* BEGIN *
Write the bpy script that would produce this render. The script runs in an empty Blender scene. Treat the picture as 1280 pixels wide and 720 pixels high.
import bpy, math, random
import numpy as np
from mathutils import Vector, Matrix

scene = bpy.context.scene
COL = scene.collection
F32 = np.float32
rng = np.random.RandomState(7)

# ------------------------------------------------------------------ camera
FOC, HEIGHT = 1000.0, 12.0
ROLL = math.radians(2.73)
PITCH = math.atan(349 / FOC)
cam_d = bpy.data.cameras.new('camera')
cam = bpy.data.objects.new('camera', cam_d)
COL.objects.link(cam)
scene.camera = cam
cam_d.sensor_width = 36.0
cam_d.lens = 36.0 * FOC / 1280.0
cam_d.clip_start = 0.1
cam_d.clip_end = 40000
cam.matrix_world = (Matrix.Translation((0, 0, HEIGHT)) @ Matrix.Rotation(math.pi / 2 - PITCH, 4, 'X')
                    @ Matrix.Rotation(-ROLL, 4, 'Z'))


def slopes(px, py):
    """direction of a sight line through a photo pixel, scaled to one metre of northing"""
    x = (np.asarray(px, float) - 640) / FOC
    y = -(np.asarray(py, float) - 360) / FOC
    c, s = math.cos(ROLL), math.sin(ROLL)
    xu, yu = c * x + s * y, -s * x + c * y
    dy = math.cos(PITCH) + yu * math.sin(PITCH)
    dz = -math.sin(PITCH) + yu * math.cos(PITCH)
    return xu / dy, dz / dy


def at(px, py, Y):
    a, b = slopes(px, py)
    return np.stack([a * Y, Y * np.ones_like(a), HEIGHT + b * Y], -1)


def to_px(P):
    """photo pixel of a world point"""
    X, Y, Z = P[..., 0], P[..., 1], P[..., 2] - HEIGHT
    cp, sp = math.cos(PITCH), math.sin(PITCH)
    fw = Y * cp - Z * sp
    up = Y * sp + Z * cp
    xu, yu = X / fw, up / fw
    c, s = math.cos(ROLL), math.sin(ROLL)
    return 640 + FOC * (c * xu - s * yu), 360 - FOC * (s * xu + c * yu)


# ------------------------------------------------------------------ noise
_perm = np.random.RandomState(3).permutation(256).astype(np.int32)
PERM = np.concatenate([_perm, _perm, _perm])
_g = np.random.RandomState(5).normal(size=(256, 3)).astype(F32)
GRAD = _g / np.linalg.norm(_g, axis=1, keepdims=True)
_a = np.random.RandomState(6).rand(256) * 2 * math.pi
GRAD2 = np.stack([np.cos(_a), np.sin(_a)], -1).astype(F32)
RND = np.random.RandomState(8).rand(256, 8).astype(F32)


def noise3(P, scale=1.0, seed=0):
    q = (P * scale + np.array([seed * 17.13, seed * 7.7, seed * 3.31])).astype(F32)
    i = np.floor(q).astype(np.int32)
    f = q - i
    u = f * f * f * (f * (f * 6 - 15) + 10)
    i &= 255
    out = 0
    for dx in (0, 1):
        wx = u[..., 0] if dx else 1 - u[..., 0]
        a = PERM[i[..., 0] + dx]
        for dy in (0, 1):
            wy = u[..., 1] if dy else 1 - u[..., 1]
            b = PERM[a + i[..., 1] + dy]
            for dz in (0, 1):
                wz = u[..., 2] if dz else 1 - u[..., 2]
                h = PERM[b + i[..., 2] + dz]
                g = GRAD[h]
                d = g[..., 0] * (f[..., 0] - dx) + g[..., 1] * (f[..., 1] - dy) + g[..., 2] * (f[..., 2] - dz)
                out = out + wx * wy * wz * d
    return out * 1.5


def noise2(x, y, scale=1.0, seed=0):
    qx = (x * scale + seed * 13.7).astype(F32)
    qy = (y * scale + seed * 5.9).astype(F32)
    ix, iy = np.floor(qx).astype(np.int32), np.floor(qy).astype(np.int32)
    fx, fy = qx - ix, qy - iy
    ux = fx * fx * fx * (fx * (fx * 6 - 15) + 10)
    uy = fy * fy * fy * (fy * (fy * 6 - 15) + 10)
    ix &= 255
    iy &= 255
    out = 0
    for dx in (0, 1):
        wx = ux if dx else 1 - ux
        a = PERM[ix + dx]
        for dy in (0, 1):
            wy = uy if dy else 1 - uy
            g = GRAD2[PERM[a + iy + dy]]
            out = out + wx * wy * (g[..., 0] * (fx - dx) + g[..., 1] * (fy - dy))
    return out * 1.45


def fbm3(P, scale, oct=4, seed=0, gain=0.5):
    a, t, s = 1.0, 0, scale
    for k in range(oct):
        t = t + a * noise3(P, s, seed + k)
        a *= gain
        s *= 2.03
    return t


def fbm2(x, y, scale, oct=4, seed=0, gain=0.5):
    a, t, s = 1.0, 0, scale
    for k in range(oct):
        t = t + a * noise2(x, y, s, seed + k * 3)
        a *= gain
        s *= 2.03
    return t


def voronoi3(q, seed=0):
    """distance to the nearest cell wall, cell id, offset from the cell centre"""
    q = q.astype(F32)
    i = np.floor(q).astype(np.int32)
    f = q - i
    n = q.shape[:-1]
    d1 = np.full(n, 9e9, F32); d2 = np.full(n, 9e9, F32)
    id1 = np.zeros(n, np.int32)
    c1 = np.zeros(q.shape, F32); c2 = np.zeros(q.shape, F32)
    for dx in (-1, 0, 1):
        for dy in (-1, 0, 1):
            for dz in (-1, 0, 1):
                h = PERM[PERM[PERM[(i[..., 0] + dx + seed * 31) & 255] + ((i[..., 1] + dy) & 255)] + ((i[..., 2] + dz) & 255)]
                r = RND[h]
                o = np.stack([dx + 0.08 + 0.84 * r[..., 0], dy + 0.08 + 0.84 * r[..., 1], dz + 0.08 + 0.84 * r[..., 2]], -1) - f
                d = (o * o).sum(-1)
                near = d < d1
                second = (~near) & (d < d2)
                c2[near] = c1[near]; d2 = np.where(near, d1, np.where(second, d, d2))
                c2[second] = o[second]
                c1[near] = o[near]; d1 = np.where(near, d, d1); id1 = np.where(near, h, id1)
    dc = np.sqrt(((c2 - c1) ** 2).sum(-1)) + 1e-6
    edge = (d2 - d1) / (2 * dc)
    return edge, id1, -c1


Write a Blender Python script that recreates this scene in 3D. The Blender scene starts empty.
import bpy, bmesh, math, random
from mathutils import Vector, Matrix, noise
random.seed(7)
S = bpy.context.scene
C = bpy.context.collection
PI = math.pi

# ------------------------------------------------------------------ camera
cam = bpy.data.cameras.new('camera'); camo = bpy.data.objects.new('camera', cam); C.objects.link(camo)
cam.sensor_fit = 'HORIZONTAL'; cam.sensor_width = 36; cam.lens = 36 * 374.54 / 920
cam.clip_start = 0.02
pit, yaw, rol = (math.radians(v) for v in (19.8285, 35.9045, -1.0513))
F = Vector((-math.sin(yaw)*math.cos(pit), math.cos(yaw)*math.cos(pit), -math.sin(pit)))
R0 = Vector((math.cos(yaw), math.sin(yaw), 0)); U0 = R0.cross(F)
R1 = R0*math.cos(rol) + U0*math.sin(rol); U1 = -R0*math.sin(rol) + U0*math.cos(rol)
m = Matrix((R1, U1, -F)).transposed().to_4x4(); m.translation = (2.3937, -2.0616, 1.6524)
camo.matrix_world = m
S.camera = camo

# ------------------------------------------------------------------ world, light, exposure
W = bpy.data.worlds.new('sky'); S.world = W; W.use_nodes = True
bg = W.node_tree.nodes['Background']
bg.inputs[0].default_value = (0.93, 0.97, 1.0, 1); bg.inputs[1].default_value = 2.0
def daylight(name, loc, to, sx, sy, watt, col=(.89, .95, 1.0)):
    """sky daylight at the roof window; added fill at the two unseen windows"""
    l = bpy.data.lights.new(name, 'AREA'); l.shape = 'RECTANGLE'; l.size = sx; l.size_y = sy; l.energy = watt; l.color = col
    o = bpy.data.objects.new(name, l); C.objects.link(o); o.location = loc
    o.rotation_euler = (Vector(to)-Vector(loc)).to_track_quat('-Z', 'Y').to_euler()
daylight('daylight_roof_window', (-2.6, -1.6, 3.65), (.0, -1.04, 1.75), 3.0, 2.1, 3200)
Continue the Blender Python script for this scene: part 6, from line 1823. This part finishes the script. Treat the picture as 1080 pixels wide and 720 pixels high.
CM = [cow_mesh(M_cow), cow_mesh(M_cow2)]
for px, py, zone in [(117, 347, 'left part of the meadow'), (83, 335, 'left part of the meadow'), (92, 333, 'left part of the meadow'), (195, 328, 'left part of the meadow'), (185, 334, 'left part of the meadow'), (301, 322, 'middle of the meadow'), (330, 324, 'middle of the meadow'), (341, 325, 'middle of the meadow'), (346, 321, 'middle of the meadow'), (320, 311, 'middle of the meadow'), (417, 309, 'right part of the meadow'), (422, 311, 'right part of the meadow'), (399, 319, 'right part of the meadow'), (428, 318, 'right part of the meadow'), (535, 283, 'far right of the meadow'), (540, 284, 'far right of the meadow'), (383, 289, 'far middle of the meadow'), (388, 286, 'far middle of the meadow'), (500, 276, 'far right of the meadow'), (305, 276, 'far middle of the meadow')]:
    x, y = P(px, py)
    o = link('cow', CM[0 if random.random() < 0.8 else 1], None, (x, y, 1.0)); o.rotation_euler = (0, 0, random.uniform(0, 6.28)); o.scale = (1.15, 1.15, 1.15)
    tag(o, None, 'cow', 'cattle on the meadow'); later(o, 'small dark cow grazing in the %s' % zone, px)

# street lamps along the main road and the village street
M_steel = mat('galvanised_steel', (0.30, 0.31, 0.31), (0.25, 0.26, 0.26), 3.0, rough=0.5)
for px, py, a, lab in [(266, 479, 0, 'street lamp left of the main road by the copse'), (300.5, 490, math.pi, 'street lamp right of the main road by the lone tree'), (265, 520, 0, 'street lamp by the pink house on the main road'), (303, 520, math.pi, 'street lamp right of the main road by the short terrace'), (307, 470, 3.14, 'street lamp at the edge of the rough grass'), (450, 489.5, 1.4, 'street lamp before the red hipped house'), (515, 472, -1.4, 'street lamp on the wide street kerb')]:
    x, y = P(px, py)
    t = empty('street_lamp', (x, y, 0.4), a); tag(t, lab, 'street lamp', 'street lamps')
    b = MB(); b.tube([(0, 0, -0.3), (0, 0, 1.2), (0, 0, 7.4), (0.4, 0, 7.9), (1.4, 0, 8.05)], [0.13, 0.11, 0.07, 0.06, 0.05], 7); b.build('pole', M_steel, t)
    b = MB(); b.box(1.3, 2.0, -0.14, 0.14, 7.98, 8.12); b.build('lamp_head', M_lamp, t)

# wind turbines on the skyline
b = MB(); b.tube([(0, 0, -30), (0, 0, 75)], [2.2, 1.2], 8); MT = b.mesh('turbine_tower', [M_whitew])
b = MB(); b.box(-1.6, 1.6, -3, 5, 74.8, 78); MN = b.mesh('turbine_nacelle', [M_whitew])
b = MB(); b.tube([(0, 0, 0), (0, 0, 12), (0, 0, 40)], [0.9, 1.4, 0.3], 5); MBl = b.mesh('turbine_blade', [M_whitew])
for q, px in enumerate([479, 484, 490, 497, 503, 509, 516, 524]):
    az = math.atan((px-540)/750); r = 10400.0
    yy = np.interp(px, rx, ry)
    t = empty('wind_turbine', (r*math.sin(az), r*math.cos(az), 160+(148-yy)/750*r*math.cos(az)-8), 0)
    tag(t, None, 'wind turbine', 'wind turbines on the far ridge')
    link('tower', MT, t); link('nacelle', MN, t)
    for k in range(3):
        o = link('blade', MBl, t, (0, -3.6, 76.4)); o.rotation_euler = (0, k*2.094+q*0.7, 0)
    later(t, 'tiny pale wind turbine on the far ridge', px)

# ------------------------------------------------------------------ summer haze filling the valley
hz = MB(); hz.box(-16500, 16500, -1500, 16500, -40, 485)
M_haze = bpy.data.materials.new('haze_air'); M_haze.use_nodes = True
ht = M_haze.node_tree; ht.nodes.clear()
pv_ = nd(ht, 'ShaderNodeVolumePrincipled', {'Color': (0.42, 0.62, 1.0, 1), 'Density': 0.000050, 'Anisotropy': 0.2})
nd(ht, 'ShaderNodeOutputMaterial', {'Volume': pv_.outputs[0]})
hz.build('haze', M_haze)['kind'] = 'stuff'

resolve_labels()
* END *
■ Given exercise: Please return, exactly as they appear, the lines starting at the one that contains "Write a Blender" and ending at the one that contains "PI = math.pi".

■ Exercise output:
Write a Blender Python script that recreates this scene in 3D. The Blender scene starts empty.
import bpy, bmesh, math, random
from mathutils import Vector, Matrix, noise
random.seed(7)
S = bpy.context.scene
C = bpy.context.collection
PI = math.pi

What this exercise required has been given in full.